Senators heard hours of public testimony on HB 2101, which would limit or ban commercial aquarium collection. Environmental groups urged bans statewide; fishermen and business owners warned of job losses and disputed the science. The committees voted to apply a temporary Oahu ban and requested further community processes before broader action.

Senators on the joint Committee on Hawaiian Affairs and the Committee on Water, Land, and Culture and the Arts heard more than a hundred public statements March 24 on House Bill 2101, the measure that would restrict commercial aquarium collection in parts of Hawaii. After lengthy testimony from conservation groups, fishermen and industry representatives, the committees recommended a narrower, time-limited application of the bill — applying it to Oahu only and suspending or revisiting action on other islands while state planning and local processes continue.

Testimony split strongly along two lines. Environmental groups and community advocates, including Earthjustice and the Sierra Club, urged senators to ban commercial aquarium collection statewide to protect reefs, citing recent storm-related runoff and decades of extraction they say harmed herbivore populations. Kylie Wager Cruz of Earthjustice told the committees the bill "would prevent the floodgates from reopening" where legal collection could resume under new rulemaking; she said an accepted environmental impact statement (EIS) for West Hawaii does not automatically entitle collectors to permits and that a statutory ban would block reopening.

Opponents, including former and current aquarium fishers and representatives of aquarium businesses, said the fishery has been among the most regulated and studied in the world and that local families depend on it. Ron Tubbs, who said he had been an aquarium fisherman for 45 years, called the fishery "low impact, sustainable" and said a West Hawaii EIS took five years and cost hundreds of thousands of dollars. Several fishermen and business owners argued a ban would shift demand to less-regulated foreign fisheries and damage livelihoods.

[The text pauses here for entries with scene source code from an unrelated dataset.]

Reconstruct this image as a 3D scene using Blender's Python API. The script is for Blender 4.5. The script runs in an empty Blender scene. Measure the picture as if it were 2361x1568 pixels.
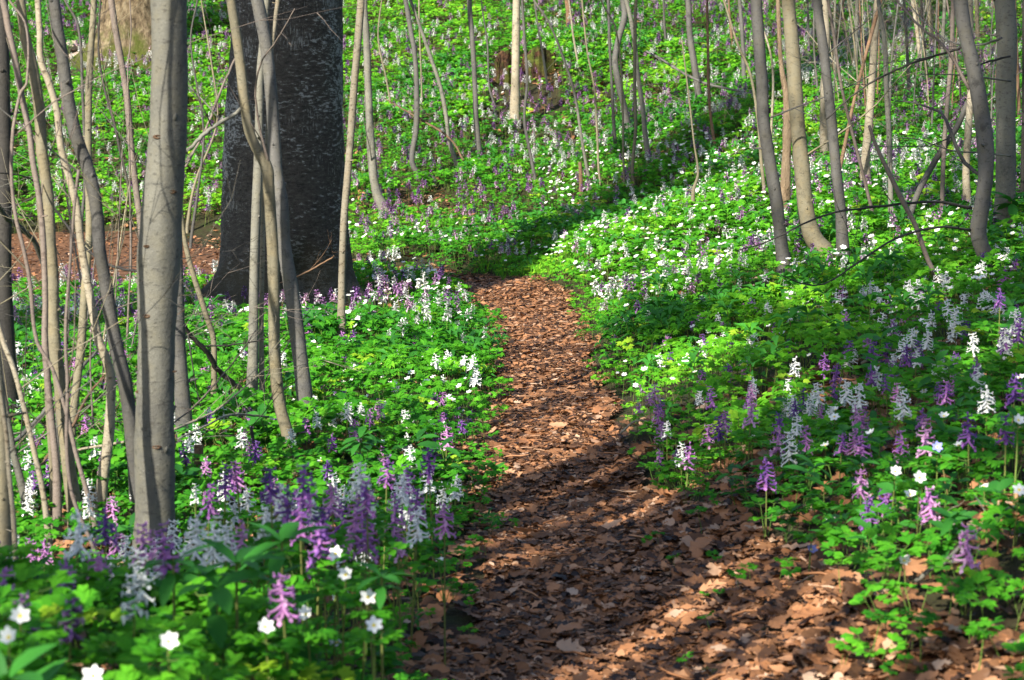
import bpy, math, random
import numpy as np
from mathutils import Vector, Matrix

R = math.radians
rng = np.random.default_rng(7)
random.seed(11)
sc = bpy.context.scene
COL = sc.collection

# ------------------------------------------------------------------ camera, sky, sun, exposure
FPX = 5303.0            # focal length in the working pixel grid (2361 x 1568)
CU, CV = 1180.5, 784.0
PITCH = math.atan(542 / FPX)
CAMH = 1.0
cam_d = bpy.data.cameras.new("camera")
cam_d.sensor_width = 36
cam_d.lens = 36 * FPX / 2361
cam_d.clip_start = 0.05
cam_d.clip_end = 500
cam_d.dof.use_dof = True
cam_d.dof.focus_distance = 9.0
cam_d.dof.aperture_fstop = 13
cam = bpy.data.objects.new("camera", cam_d)
COL.objects.link(cam)
cam.location = (0, 0, CAMH)
cam.rotation_euler = (math.pi / 2 - PITCH, 0, 0)
sc.camera = cam

SUN_AZ = R(30)          # the sun stands behind the camera, this far to the left
SUN_EL = R(33)
world = bpy.data.worlds.new("World")
sc.world = world
world.use_nodes = True
wn = world.node_tree
sky = wn.nodes.new("ShaderNodeTexSky")
sky.sky_type = 'NISHITA'
sky.sun_disc = False
sky.sun_elevation = SUN_EL
to_sun = Vector((-math.sin(SUN_AZ) * math.cos(SUN_EL), -math.cos(SUN_AZ) * math.cos(SUN_EL), math.sin(SUN_EL)))
sky.sun_rotation = math.atan2(to_sun.x, to_sun.y)
bg = wn.nodes["Background"]
bg.inputs[1].default_value = 0.095
wn.links.new(sky.outputs[0], bg.inputs[0])
sun_d = bpy.data.lights.new("sun", 'SUN')
sun_d.energy = 5.0
sun_d.angle = R(0.5)
sun_d.color = (1.0, 0.93, 0.80)
sun = bpy.data.objects.new("sun", sun_d)
COL.objects.link(sun)
sun.rotation_euler = to_sun.to_track_quat('Z', 'Y').to_euler()
sun.location = (-6, -8, 12)
sc.view_settings.view_transform = 'Standard'
sc.view_settings.look = 'None'
sc.view_settings.gamma = 1
sc.view_settings.exposure = 1.5
sc.cycles.max_bounces = 6
sc.cycles.diffuse_bounces = 3
sc.cycles.transmission_bounces = 4

# ------------------------------------------------------------------ pixel rays and terrain
cp, sp = math.cos(PITCH), math.sin(PITCH)
def ray(u, v):
    x = (u - CU) / FPX
    y = -(v - CV) / FPX
    # camera looks along +Y pitched down
    return np.array([x, cp + y * sp, -sp + y * cp])
def at_depth(u, v, D):
    return np.array([0, 0, CAMH]) + ray(u, v) * D
def at_Y(u, v, Y):
    r = ray(u, v)
    return np.array([0, 0, CAMH]) + r * (Y / r[1])
def project(P):
    P = np.atleast_2d(P)
    x, y, z = P[:, 0], P[:, 1], P[:, 2] - CAMH
    d = y * cp - z * sp
    h = y * sp + z * cp
    return CU + FPX * x / d, CV - FPX * h / d, d

CTRL_UVD = [
    (1300, 1568, 4.0), (1300, 1300, 5.0), (1260, 1100, 6.2), (1260, 900, 8.1), (1250, 800, 9.5), (1200, 700, 11.6), (1120, 648, 13.1),
    (1300, 2010, 3.0), (1060, 1568, 4.0), (1090, 1300, 5.0), (1100, 1000, 7.0),
    (500, 1600, 2.9), (100, 1640, 2.75), (850, 1680, 3.05), (500, 2300, 1.8), (350, 1275, 5.15), (60, 1240, 5.3), (-300, 1200, 5.5),
    (700, 1060, 6.5), (900, 950, 7.5), (900, 800, 9.4), (300, 900, 8.0), (0, 1000, 7.0), (700, 690, 11.7), (450, 740, 10.8),
    (0, 620, 14.0), (300, 640, 13.3), (430, 640, 13.4), (-200, 620, 14.0), (900, 600, 13.6), (0, 545, 15.0), (300, 540, 15.0), (800, 530, 15.2), (1000, 545, 14.6),
    (1150, 575, 14.3), (1340, 450, 15.4), (1100, 440, 15.8), (1000, 300, 17.4), (1500, 320, 16.5),
    (500, 300, 17.6), (100, 300, 17.4), (300, 120, 19.8), (900, 120, 19.8), (1400, 120, 19.3), (300, 0, 21.5), (1000, 0, 21.6), (1600, 0, 21.0), (2100, 0, 20.5),
    (1450, 900, 8.2), (1450, 1150, 6.0), (1500, 700, 10.6), (1400, 600, 12.2), (1600, 500, 12.8), (1805, 630, 10.0), (1700, 800, 8.3), (1900, 800, 7.6),
    (2290, 630, 8.6), (2310, 545, 9.6), (2000, 420, 13.0), (2300, 320, 14.0), (1750, 260, 15.8), (2000, 150, 17.4), (2361, 120, 17.5), (2600, 300, 14),
    (2000, 1300, 4.2), (2361, 1270, 3.7), (2361, 1560, 3.15), (1800, 1450, 4.1), (1700, 1250, 4.9), (2361, 1000, 4.9), (2000, 1000, 5.6), (2361, 750, 6.9), (2600, 1000, 4.6),
]
CTRL_XYZ = [(-12, 0, -.2), (-12, 12, -.1), (-6, 6, -.05), (-6, 0, 0), (-13, 25, 2.6), (-13, 40, 7), (0, 40, 7.5), (12, 40, 8.5), (13, 24, 5.0), (12, 12, 3.4), (12, 0, 3.0), (5, 4, 1.3),
            (5, 10, 1.35), (0, -6, 0), (-12, -6, 0), (12, -6, 2.6), (0, 30, 4.4), (-6, 30, 4.2), (6, 30, 4.9), (0, 0, .0), (-2.5, 0, .05), (3, 0, .7)]
cps = np.array([at_depth(*c) for c in CTRL_UVD] + [np.array(c, float) for c in CTRL_XYZ])
def _phi(r):
    return np.where(r > 1e-9, r * r * np.log(np.maximum(r, 1e-9)), 0)
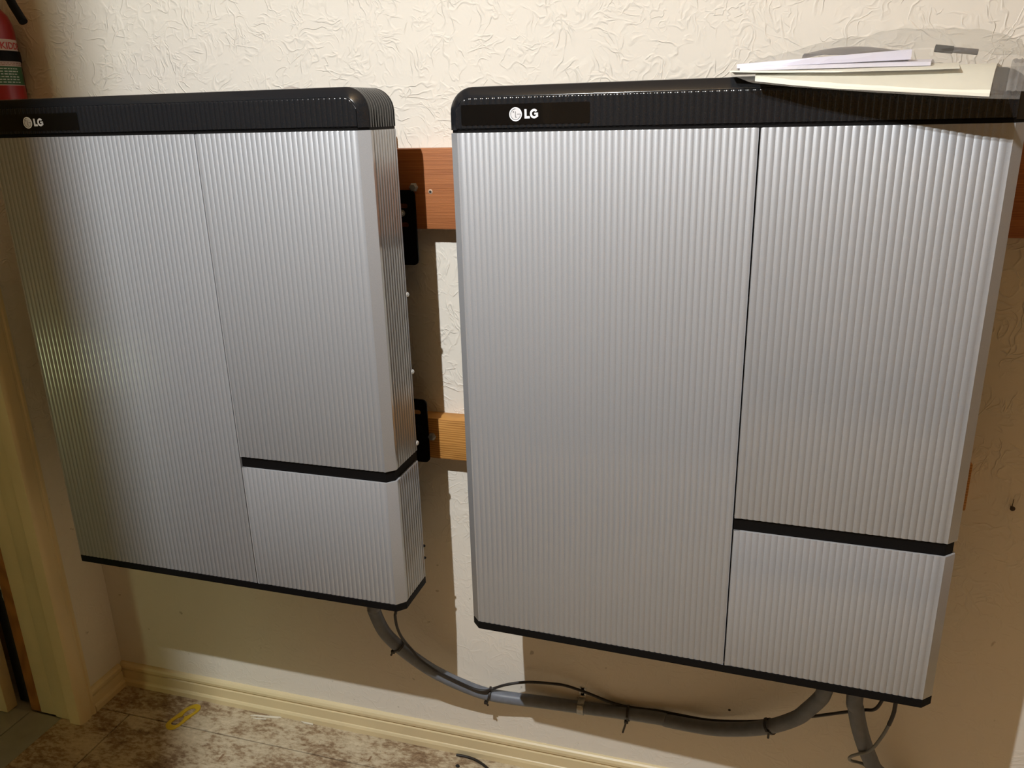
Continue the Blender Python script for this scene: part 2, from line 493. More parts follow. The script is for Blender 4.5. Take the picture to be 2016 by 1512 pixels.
# skirting
def skirting(x0, x1, along):
    prof = [(0, 0.0), (-0.0150, 0.0), (-0.0150, 0.013), (-0.0125, 0.0185), (-0.0105, 0.020), (-0.0105, 0.0435), (-0.0062, 0.0452),
            (-0.0062, 0.0480), (-0.0100, 0.0500), (-0.0105, 0.0570), (-0.0080, 0.0625), (-0.0045, 0.0652), (0, 0.0660)]
    bm = bmesh.new()
    if along == 'x':
        rows = [[Vector((x, d, z)) for d, z in prof] for x in (x0, x1)]
    else:
        rows = [[Vector((XL - d, y, z)) for d, z in prof] for y in (x0, x1)]
    V = grid(bm, rows)
    bm.faces.new(V[0]); bm.faces.new(V[-1][::-1])
    return bm
struct('baseboard_back', skirting(XL + 0.0005, XR, 'x'), M_TRIM, angle=18)
struct('baseboard_left', skirting(-0.0155, -0.1185, 'y'), M_TRIM, angle=18)

# door casing on the room side, jamb, bare stud edge, plain black strip in the gap, far jamb
bm = bmesh.new()
prof = [(-0.1185, 0.0), (-0.1185, 0.011), (-0.122, 0.0155), (-0.128, 0.0155), (-0.131, 0.0125), (-0.136, 0.0125), (-0.140, 0.0165),
        (-0.160, 0.0165), (-0.1655, 0.0145), (-0.1695, 0.0105), (-0.1705, 0.0), (-0.1705, -0.02), (-0.1450, -0.02)]
rows = [[Vector((XL + d, y, z)) for y, d in prof] for z in (0.0, 2.12)]
V = grid(bm, rows); bm.faces.new(V[-1]); bm.faces.new(V[0][::-1])
struct('trim_1', bm, M_TRIM, angle=30)
bm = bmesh.new()
add_box(bm, (XL - 0.073, -0.1615, 0), (XL - 0.0195, -0.1452, 2.08), 0.002)
add_box(bm, (XJ, -0.1570, 0), (XL - 0.0735, -0.1452, 2.08), 0.0015)
struct('trim_2', bm, M_TRIM, angle=30)
struct('trim_3', box((XJ - 0.032, -0.1560, 0), (XJ - 0.0005, -0.10, 2.08), 0.001), M_STUD, angle=30)
struct('trim_4', box((XJ - 0.090, -0.1350, 0), (XJ - 0.0325, -0.08, 2.08), 0.001), M_FLATBLACK, angle=30)
struct('trim_5', box((-1.60, -0.182, 0.0), (-1.297, -0.1515, 2.06), 0.002), M_TRIM, angle=30)
# unseen upright slab, added to keep the lamp's light off the left corner
struct('added_light_block', box((XL, DY1 - 0.06, 0), (-0.1525, DY1, ZC)), M_ROOM, smooth=False)

# ------------------------------------------------------------------ wall boards
upper = obj('wooden_board', box((-0.94, -0.040, 1.2130), (1.25, -0.0005, 1.3545), 0.002), M_CEDAR, angle=30)
tag(upper, 'wide red-brown stained board screwed to the wall behind the tops of both cabinets', 'board')
lower = obj('wooden_board', box((-0.94, -0.040, 0.7575), (0.8085, -0.0005, 0.8430), 0.0025), M_PINE, angle=30)
tag(lower, 'narrow honey-coloured pine board fixed low on the wall behind both cabinets', 'board')

def bolt_bm(c, r=0.0078):
    bm = bmesh.new()
    add_lathe(bm, [(0.002, 0), (r * 1.08, 0), (r * 1.08, -0.0012), (r * 0.95, -0.0016), (r * 0.95, -0.005), (r * 0.7, -0.0065), (0.001, -0.0068)], c, 'Y', 6)
    return bm
for par, px, py in ((upper, 814.5, 368.5), (lower, 850.5, 859.5)):
    c = at(px, py, -0.041); c.y = -0.0398
    o = obj('bolt', bolt_bm(c), M_BOLT, par, angle=20); o['label'] = 'grey hexagon bolt head'
bm = bmesh.new()
c = at(847, 377.5, -0.041); c.y = -0.0402
add_lathe(bm, [(0.0022, 0.0004), (0.0024, -0.0012), (0.0034, -0.0006), (0.0044, 0.0002)], c, 'Y', 11)
o = obj('plugged_hole', bm, mat('chipped_wood_rim', (0.50, 0.36, 0.26), 0.8, noise=(300, 0.2)), upper); o['label'] = 'white rimmed screw hole'
bm = bmesh.new(); add_lathe(bm, [(0.0001, -0.0011), (0.0022, -0.0010), (0.0022, 0.0)], c, 'Y', 10)
obj('hole', bm, M_FLATBLACK, o)

# ------------------------------------------------------------------ battery cabinets
W, H, D = 0.744, 0.907, 0.105
CH = 0.0147
ZT, Z1, Z0, ZB = 0.8440, 0.2793, 0.2590, 0.0145
XD = 0.4380
PITCH = 0.00906

def ribs_line(a, b, depth=0.00098, seg=8, flat0=0.002, flat1=0.002):
    """(position, depth) samples of rounded ribs between a and b"""
    n = max(1, round((b - a - flat0 - flat1) / PITCH))
    p = (b - a - flat0 - flat1) / n
    out = [(a, 0.0)] if flat0 > 0 else []
    for i in range(n):
        for k in range(seg):
            s = k / seg
            out.append((a + flat0 + (i + s) * p, depth * (2 * s - 1) ** 2))
    out.append((b - flat1, depth))
    if flat1 > 0: out.append((b, 0.0))
    return out

def plan_contour(x0, x1, left_round, right_round):
    """plan outline (x, y) of a cover: side, chamfer, ribbed front, chamfer, side"""
    pts = []
    if left_round:
        pts += [(0.0 + d, y) for y, d in reversed(ribs_line(CH + 0.008, D - 0.004, 0.0009, flat0=0.0015, flat1=0.0015))]
        pts = [(0.0, D)] + pts + [(0.0, CH)]
        fx0 = CH
    else:
        pts += [(x0, 0.008)]
        fx0 = x0
    fx1 = W - CH if right_round else x1
    if left_round: pts += [(fx0, 0.0)]
    pts += [(x, d) for x, d in ribs_line(fx0, fx1, flat0=0.0022 if left_round else 0.0008, flat1=0.005 if right_round else 0.0008)][(1 if left_round else 0):]
    if right_round:
        pts += [(W, CH)] + [(W - d, y) for y, d in ribs_line(CH + 0.008, D - 0.004, 0.0009, flat0=0.0015, flat1=0.0015)] + [(W, D)]
    else:
        pts += [(x1, 0.008)]
    # drop doubles
    out = [pts[0]]
    for q in pts[1:]:
        if (q[0] - out[-1][0]) ** 2 + (q[1] - out[-1][1]) ** 2 > 1e-10: out.append(q)
    return out

def inset(pts, d):
    n = len(pts); out = []
    for i in range(n):
        a, b = Vector(pts[max(i - 1, 0)]), Vector(pts[min(i + 1, n - 1)])
        t = (b - a).normalized()
        nrm = Vector((-t.y, t.x))          # towards the inside (contour runs left to right along the front)
        out.append(tuple(Vector(pts[i]) + nrm * d))
    return out

def cover(pts, z0, z1, bev=0.0013, ledge=0.010):
    bm = bmesh.new()
    rows = []
    for z, d in ((z0, ledge), (z0, bev), (z0 + bev * 0.3, bev * 0.3), (z0 + bev, 0), ((z0 + z1) / 2, 0), (z1 - bev, 0), (z1 - bev * 0.3, bev * 0.3), (z1, bev), (z1, ledge)):
        q = inset(pts, d) if d else pts
        rows.append([Vector((x, y, z)) for x, y in q])
    grid(bm, rows)
    return bm

# rounded outline of the cap, in elevation
def cap_path(off, n=9):
    R_ = 0.036 - off
    pts = [(off, 0.848), (off, 0.862)]
    for k in range(n + 1):
        a = PI - (PI / 2) * k / n
        pts.append((off + R_ + R_ * math.cos(a), H - off - R_ + R_ * math.sin(a)))
    m = 8
    for k in range(1, m):
        pts.append((0.036 + (W - 0.072) * k / m, H - off))
    for k in range(n + 1):
        a = PI / 2 - (PI / 2) * k / n
        pts.append((W - off - R_ + R_ * math.cos(a), H - off - R_ + R_ * math.sin(a)))
    pts += [(W - off, 0.862), (W - off, 0.848)]
    return pts

def build_cap():
    bm = bmesh.new()
    rows = []
    def row(off, y): rows.append([Vector((x, y, z)) for x, z in cap_path(off)])
    row(CH + 0.0030, 0.0042); row(CH + 0.0004, 0.0022); row(CH - 0.0002, 0.0016); row(CH - 0.0010, 0.0018)
    row(0.0012, CH - 0.0012); row(0.0003, CH - 0.0002); row(0.0, CH + 0.0008)
    for y, d in ribs_line(CH + 0.006, D - 0.002, 0.0011, seg=6, flat0=0.001, flat1=0.001):
        row(d, y)
    row(0.0, D); row(0.030, D + 0.0005); row(0.030, 0.13)
    grid(bm, rows)
    V = [bm.verts.new(p) for p in [Vector((x, 0.13, z)) for x, z in cap_path(0.030)]]
    bm.faces.new(V)
    # underside
    bm.faces.new([bm.verts.new(Vector(p)) for p in ((0.001, CH, 0.8482), (CH, 0.001, 0.8482), (W - CH, 0.001, 0.8482), (W - 0.001, CH, 0.8482), (W - 0.001, D, 0.8482), (0.001, D, 0.8482))])
    # ribbed front face inside the chamfer
    def top_at(x):
        r = 0.0215; lo_, hi = CH, W - CH
        e = min(x - lo_, hi - x)
        return H - CH - (r - math.sqrt(max(0, r * r - (r - e) ** 2)) if e < r else 0)
    xs = ribs_line(CH, W - CH, 0.0010, seg=8, flat0=0.0055, flat1=0.0055)
    cols = [[] for _ in range(7)]
    for x, d in xs:
        z = top_at(min(max(x, CH + 0.0008), W - CH - 0.0008)) + 0.0002
        for c, (zz, yy) in zip(cols, ((0.8490, d + 0.002), (0.8500, d), (max(z - 0.0040, 0.8505), d), (max(z - 0.0022, 0.8506), d + 0.0002), (max(z - 0.0010, 0.8507), d + 0.0008), (max(z - 0.0003, 0.8508), d + 0.0016), (max(z, 0.8509), d + 0.0028))):
            c.append(Vector((x, yy, zz)))
    grid(bm, cols)
    return bm

def letter_L(h, s): return [[(0, 0), (0.62 * h, 0), (0.62 * h, s), (s, s), (s, h), (0, h)]]
def arc_band(cx, cz, r0, r1, a0, a1, n=24, sx=1.0):
    o = [(cx + sx * r1 * math.cos(math.radians(a0 + (a1 - a0) * k / n)), cz + r1 * math.sin(math.radians(a0 + (a1 - a0) * k / n))) for k in range(n + 1)]
    i = [(cx + sx * r0 * math.cos(math.radians(a0 + (a1 - a0) * k / n)), cz + r0 * math.sin(math.radians(a0 + (a1 - a0) * k / n))) for k in range(n + 1)]
    return o + i[::-1]

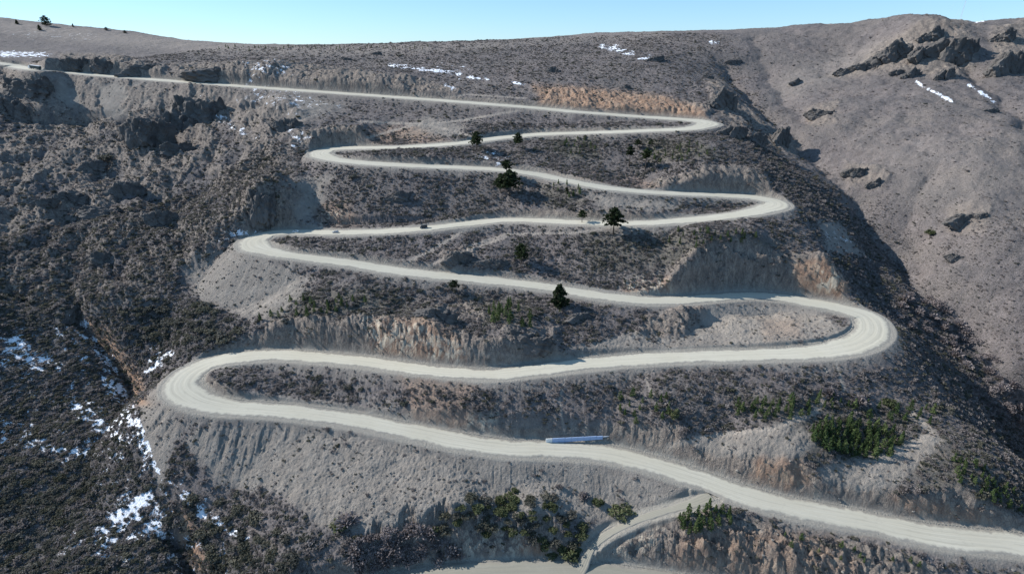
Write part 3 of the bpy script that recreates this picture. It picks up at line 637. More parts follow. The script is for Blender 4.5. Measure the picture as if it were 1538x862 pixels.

Committee members pressed agencies about the status of EIS and rulemaking processes. A Division of Aquatic Resources representative confirmed West Hawaii had a completed EIS and that Oahu is still in earlier stages of EIS work, with public notices and revisions pending. Senators discussed the Holomua community-engagement plans that state agencies are starting for Oahu and urged DLNR to accelerate local participation.

To find a compromise, chairs proposed — and the committees adopted — amendments narrowing the bill’s immediate application to Oahu and setting the measure to sunset when the Holomua community planning process is complete for that island. Chair Lee said the change was intended to "put DLNR's boots to the fire" to complete the community process while protecting Oahu reefs in the meantime. Some senators opposed the narrowed approach and said they would vote against the measure on principle but acknowledged the compromise reflected competing priorities.

The committees recorded their recommendations to pass HB 2101 as amended for the Committee on Water, Land, and Culture and the Arts (chair recommendation to pass with amendments) and for the Committee on Hawaiian Affairs (chair recommendation to pass with amendments). The action does not adopt a statewide ban; it advances a time-limited Oahu restriction and asks agencies to report and proceed with community-led management work.

The committees also asked that the committee report clarify the measure’s relationship to aquaculture and broodstock collection permits, with an explicit note that the amendment is not intended to impede permitted aquaculture activities. The bill will proceed to follow-up committee steps and potential floor consideration with the adopted amendments.